3D scene scripts:
>>>
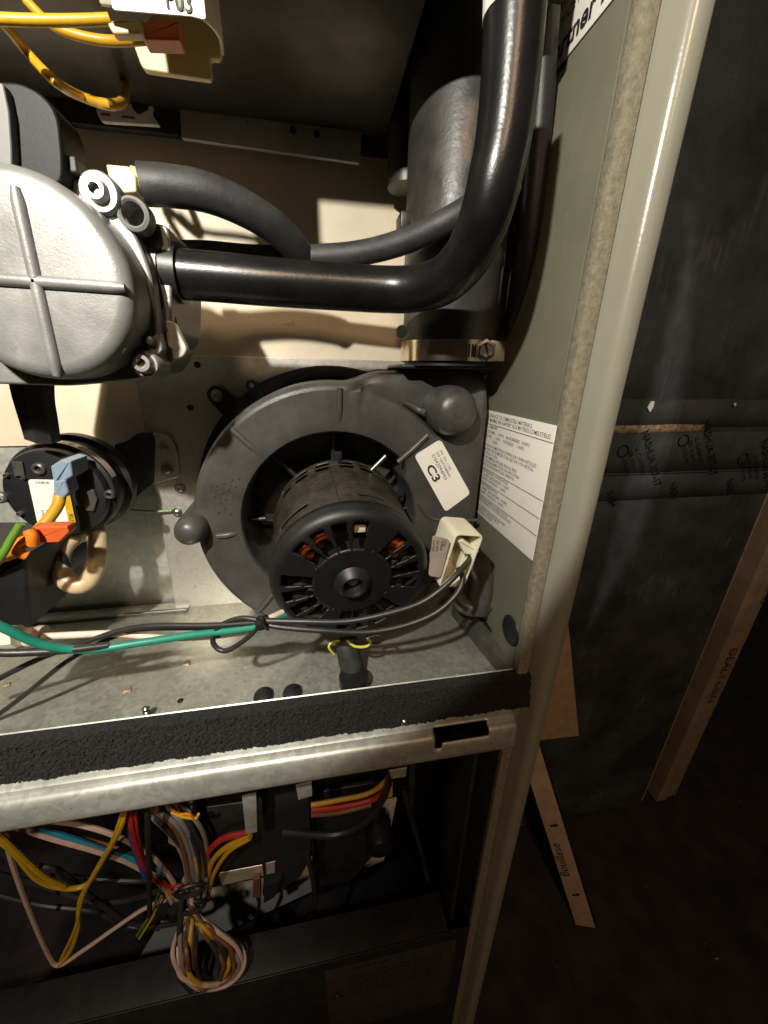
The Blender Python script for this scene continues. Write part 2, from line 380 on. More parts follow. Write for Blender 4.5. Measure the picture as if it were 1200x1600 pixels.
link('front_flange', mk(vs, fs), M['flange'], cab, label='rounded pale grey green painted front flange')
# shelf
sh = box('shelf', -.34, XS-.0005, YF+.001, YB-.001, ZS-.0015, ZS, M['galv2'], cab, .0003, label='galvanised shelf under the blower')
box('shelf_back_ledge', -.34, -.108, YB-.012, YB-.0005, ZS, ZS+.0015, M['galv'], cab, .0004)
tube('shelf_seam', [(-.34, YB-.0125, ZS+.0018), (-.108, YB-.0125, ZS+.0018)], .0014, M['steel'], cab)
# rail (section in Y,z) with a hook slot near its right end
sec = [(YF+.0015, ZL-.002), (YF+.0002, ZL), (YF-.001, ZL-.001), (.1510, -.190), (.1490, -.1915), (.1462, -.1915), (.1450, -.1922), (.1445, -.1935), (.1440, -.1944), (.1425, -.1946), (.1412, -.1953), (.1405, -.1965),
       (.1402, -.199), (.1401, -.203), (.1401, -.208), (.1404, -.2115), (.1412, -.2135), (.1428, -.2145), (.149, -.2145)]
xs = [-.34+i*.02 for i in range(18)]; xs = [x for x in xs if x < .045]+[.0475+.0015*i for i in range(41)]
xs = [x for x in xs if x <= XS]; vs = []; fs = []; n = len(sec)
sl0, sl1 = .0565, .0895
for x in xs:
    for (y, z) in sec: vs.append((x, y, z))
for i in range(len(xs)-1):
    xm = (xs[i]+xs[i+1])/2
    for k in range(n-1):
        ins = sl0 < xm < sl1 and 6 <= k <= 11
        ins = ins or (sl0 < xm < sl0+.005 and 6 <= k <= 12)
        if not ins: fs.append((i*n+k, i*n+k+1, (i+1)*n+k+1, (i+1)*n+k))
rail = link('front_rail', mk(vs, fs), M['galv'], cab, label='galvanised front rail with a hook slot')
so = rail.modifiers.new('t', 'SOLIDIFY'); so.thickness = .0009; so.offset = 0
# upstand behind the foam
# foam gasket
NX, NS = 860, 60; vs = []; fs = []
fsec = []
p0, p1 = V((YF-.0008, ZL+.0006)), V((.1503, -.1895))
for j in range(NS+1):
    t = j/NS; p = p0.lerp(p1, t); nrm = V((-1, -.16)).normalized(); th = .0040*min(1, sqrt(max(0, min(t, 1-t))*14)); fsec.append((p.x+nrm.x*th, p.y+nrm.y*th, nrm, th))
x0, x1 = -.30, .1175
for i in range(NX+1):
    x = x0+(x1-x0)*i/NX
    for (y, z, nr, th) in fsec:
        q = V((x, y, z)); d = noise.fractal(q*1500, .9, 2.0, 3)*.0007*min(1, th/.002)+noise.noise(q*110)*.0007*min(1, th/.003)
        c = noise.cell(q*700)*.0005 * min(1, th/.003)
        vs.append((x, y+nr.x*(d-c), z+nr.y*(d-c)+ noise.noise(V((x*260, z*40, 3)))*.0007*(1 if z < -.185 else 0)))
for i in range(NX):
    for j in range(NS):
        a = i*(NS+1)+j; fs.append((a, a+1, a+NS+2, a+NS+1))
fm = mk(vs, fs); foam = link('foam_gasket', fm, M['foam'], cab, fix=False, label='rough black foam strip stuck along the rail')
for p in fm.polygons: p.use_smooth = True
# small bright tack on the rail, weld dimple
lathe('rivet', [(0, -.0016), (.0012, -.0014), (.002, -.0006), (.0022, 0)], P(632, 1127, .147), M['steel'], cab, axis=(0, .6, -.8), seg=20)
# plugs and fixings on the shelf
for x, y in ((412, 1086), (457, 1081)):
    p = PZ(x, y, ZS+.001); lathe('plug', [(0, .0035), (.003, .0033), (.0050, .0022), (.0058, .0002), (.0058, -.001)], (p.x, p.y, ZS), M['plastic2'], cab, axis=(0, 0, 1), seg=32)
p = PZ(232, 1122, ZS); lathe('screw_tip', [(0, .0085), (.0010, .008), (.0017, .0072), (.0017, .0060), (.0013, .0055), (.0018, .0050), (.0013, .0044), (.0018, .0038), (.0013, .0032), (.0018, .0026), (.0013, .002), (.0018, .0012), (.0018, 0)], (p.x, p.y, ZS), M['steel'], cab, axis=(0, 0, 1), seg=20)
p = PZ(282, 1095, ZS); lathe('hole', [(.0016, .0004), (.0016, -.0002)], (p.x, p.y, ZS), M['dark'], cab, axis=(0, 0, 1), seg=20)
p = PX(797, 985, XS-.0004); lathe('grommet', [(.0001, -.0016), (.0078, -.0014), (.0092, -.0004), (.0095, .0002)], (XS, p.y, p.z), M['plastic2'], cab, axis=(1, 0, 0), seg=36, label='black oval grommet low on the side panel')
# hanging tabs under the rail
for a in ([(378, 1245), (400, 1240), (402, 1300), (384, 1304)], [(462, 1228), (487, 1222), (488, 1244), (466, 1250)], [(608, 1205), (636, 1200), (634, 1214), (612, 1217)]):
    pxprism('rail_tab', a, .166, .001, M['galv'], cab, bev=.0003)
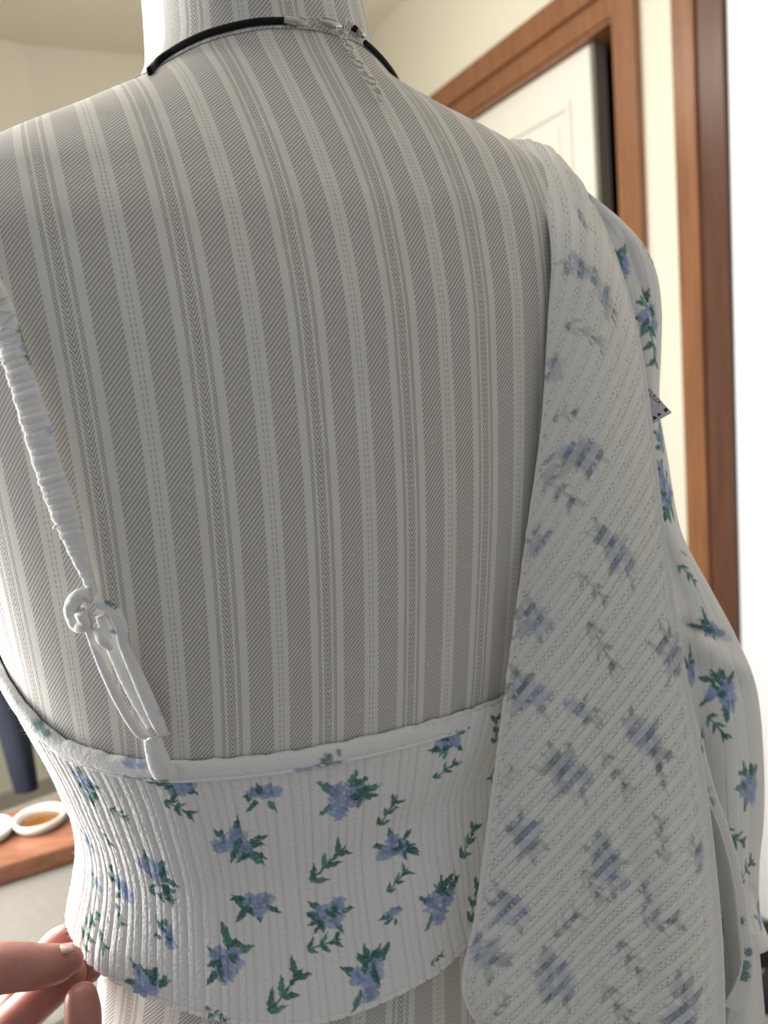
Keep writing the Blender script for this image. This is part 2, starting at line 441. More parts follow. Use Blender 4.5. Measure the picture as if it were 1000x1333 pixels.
<<<
### What you are asked to do
Copy, from the material, each line that holds the string "this".

### Exercise response
The Blender Python script for this scene continues. Write part 2, from line 380 on. More parts follow. Write for Blender 4.5. Measure the picture as if it were 1200x1600 pixels.
Keep writing the Blender script for this image. This is part 2, starting at line 441. More parts follow. Use Blender 4.5. Measure the picture as if it were 1000x1333 pixels.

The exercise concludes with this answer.